Kematian Dokter PPDS Disimpulkan Tak Terkait Peundungan, BEM Undip Pertanyakan Proses Investigasi Kampus
BEM Undip mempertanyakan proses investigasi yang dilakukan dengan singkat dan tidak melibatkan perwakilan BEM. Hasilnya juga berbeda dengan pernyataan Kemenkes.
Aliansi Badan Eksekutif Mahasiswa (BEM) Universitas Diponegoro (Undip) Semarang mempertanyakan hasil investigasi pihak kampus atas kematian dokter PPDS anestesi berinisial ARL. Hasil investigasi yang dinilai terlalu singkat itu mengundang pertanyaan karena berbeda dengan pernyataan Kemenkes.
Pihak kampus menyimpulkan bunuh diri yang dilakukan mahasiswi yang mengikuti Program Pendidikan Dokter Spesialis (PPDS) Anestesia di Rumah Sakit Umum Pusat (RSUP) Dr Kariadi itu tidak terkait dengan perundungan.
"Kami sebetulnya cukup kaget dengan investigasi yang dilakukan dalam waktu singkat, maksudnya langsung didapatkan kesimpulan," kata Ketua Badan Eksekutif Mahasiswa (BEM) Undip Farid dalam keterangannya.
Dalam pelaksanaan investigasi internal, Undip tidak melibatkan perwakilan BEM. "Kami tidak dilibatkan. Dari pihak mahasiswa, dari pihak BEM, tidak dilibatkan," ungkapnya.

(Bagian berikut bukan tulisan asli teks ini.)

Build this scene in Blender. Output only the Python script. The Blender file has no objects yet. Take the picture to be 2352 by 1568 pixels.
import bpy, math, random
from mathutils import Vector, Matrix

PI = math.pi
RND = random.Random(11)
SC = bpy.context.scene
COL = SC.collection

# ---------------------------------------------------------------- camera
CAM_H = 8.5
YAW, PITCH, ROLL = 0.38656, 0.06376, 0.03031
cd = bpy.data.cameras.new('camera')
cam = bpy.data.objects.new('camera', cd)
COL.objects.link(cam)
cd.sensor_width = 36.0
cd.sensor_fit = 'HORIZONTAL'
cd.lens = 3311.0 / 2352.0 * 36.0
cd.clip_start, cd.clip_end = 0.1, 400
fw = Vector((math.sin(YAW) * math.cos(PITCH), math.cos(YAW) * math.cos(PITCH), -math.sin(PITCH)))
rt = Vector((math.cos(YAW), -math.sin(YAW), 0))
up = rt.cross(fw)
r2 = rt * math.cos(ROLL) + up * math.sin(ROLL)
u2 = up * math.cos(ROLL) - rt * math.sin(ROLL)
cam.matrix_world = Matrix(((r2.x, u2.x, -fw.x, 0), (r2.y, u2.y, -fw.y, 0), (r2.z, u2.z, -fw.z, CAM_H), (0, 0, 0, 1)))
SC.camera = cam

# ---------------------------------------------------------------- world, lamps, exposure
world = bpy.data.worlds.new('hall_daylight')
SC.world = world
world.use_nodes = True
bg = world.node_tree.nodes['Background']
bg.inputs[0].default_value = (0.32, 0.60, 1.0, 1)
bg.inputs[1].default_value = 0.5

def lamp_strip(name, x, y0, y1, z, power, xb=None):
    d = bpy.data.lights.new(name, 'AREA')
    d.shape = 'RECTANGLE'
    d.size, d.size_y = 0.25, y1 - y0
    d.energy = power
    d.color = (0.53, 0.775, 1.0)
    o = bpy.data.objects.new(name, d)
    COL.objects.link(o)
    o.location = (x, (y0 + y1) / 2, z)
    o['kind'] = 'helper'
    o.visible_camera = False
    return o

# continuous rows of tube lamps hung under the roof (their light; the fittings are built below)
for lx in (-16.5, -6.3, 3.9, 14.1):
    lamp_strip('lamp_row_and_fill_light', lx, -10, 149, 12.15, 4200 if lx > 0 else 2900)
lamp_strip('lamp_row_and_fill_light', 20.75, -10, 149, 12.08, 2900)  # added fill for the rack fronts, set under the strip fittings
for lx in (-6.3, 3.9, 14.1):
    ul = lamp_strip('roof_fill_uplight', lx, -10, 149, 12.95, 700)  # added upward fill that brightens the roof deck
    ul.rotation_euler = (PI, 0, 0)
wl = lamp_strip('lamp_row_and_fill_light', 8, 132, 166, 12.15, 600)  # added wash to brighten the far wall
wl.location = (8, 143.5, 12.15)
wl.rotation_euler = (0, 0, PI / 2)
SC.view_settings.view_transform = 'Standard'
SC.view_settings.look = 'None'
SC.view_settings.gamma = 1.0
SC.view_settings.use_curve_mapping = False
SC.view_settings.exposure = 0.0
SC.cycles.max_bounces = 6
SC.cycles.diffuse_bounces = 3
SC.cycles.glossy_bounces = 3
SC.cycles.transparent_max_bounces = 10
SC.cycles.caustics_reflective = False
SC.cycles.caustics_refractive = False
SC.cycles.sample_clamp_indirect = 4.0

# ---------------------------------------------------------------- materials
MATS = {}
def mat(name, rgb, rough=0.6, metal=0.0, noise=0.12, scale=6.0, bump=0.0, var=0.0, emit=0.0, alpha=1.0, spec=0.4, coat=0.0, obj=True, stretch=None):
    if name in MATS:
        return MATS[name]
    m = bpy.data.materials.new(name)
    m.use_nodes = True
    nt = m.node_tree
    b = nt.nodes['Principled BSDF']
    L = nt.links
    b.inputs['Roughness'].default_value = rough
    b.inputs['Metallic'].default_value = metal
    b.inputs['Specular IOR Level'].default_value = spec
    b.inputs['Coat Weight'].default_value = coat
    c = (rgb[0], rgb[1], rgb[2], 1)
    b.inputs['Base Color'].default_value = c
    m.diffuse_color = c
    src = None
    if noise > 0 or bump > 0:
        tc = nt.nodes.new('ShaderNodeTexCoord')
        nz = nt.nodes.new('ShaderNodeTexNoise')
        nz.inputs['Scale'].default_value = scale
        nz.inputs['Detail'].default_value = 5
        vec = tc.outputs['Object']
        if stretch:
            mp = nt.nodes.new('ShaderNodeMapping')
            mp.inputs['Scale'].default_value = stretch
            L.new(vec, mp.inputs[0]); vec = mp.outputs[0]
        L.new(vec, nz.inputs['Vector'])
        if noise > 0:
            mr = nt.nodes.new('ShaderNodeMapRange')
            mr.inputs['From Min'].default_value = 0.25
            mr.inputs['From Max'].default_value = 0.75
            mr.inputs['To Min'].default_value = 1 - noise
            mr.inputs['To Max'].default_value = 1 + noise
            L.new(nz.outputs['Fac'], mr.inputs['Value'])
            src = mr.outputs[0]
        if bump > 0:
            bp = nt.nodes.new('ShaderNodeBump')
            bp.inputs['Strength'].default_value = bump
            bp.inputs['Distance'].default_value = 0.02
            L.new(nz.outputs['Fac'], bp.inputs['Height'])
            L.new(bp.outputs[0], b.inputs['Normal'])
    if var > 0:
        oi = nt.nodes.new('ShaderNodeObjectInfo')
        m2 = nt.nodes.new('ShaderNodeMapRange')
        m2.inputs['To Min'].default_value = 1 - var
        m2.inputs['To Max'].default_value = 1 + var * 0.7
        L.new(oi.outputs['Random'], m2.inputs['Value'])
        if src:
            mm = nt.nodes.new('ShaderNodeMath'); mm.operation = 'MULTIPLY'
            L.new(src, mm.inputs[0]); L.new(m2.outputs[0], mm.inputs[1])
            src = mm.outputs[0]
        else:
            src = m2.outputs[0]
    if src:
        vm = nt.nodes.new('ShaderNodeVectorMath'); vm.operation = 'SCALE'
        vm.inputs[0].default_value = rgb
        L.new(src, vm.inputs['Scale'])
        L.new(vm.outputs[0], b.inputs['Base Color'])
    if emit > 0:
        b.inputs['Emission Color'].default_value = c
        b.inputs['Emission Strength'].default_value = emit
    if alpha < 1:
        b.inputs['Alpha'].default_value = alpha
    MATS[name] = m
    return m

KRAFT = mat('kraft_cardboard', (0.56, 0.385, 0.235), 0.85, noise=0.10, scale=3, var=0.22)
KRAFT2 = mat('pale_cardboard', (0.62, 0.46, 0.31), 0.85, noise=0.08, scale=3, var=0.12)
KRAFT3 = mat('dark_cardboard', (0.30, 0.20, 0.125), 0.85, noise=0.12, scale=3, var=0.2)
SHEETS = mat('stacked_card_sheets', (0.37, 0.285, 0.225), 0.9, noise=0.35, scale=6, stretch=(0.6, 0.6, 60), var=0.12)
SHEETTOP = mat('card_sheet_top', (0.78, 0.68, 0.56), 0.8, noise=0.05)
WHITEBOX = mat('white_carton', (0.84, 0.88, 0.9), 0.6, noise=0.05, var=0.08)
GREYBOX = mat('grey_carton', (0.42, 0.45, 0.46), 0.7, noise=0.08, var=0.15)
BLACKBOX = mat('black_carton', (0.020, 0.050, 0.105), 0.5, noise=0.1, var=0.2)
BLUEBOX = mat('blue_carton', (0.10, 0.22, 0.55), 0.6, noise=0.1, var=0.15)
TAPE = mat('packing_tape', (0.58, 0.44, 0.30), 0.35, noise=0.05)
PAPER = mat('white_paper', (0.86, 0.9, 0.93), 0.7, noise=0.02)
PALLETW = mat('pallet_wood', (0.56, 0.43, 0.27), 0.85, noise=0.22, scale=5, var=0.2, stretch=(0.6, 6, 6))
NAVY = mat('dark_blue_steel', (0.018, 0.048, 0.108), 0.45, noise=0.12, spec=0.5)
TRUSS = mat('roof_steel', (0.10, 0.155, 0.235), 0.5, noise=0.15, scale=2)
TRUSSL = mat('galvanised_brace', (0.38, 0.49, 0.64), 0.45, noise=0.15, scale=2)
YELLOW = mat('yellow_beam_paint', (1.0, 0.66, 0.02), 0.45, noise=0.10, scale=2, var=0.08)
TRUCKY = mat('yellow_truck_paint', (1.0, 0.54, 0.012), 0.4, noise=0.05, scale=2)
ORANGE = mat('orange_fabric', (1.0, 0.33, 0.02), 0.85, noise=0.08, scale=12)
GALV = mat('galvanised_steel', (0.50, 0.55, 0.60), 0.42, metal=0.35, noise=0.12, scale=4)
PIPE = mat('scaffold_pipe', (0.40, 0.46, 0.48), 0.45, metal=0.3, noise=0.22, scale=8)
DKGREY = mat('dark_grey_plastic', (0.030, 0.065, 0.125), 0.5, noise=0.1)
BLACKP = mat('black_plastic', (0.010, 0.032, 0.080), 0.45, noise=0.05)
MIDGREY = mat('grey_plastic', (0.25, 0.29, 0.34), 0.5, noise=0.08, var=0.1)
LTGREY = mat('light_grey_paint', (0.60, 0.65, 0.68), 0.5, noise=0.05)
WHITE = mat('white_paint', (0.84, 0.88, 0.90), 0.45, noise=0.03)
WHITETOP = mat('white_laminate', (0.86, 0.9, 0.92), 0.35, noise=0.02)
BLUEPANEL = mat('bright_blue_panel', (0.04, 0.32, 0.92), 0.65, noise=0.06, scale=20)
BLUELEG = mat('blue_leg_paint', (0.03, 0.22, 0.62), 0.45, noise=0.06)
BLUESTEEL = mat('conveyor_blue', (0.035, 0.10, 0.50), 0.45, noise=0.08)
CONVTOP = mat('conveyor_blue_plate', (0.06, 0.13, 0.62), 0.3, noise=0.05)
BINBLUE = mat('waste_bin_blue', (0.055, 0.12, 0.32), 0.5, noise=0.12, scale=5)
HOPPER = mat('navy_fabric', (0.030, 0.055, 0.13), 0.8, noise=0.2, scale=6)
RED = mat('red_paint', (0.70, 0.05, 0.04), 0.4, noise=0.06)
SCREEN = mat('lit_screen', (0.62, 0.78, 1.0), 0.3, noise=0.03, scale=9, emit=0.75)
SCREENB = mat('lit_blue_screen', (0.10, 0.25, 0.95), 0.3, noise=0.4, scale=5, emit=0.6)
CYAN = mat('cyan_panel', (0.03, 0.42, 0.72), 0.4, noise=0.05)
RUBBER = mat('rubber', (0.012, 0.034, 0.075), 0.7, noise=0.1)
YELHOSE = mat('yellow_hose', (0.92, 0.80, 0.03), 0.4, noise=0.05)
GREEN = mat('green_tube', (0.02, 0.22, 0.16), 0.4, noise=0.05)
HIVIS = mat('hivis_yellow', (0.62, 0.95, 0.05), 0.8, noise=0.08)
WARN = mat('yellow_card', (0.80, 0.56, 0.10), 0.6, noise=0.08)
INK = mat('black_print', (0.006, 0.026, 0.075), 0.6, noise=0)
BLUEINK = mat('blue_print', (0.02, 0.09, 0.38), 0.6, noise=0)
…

Pihaknya mempertanyakan keabsahan investigasi internal yang hanya diketahui pihak Undip. Sebab, rektorat Undip justru menyebut bahwa sang dokter meninggal dunia akibat sakit syaraf terjepit yang diderita sejak lama.
Sementara Kemenkes menyatakan kematian dokter ARL akibat mengalami perundungan alias bullying selama bertugas di bidang anestesi RSUP dr Kariadi Semarang.
"Jadi ini yang benar yang mana? Tentunya ini sangat membingungkan. Yang satu bilangnya meninggal karena sakit, sedangkan Kemenkes menyebutkan unsur kematian karena mengalami perundungan," ujarnya.
Pada Senin (19/8), BEM se-Undip telah menggelar aksi unjuk rasa simbolis menuntut kampus mengusut kasus kematian ARL. BEM se-Undip prihatin dengan kasus kematian ARL dan berbelasungkawa atas kematiannya.
"Jadi kami menyuarakan melalui aksi simbolik," ujarnya.
Dia berharap pihak-pihak berwenang mengusut tuntas kematian ARL. "Kalaupun iya ada hal-hal yang sekiranya betul perundungan, itu bisa dituntaskan dan tidak terjadi lagi. Kalaupun memang tidak ada, coba untuk diberikan rasionalisasi yang memang mungkin masuk akal," jelasnya.
Sebelumnya ARL ditemukan meninggal di kamar kosnya di daerah Lempongsari, Semarang, Jawa Tengah, pada Senin (12/8) malam. Berdasarkan keterangan polisi, ketika jenazahnya dievakuasi, ditemukan obat penenang.
Selain obat penenang, di kamar tersebut turut ditemukan buku harian atau diari ARL. Dalam buku itu terdapat cerita keluh kesah ARL selama melaksanakan PPDS di RSUP Dr Kariadi. Selain beratnya materi pendidikan, ARL juga mengeluhkan perlakuan para senior terhadapnya.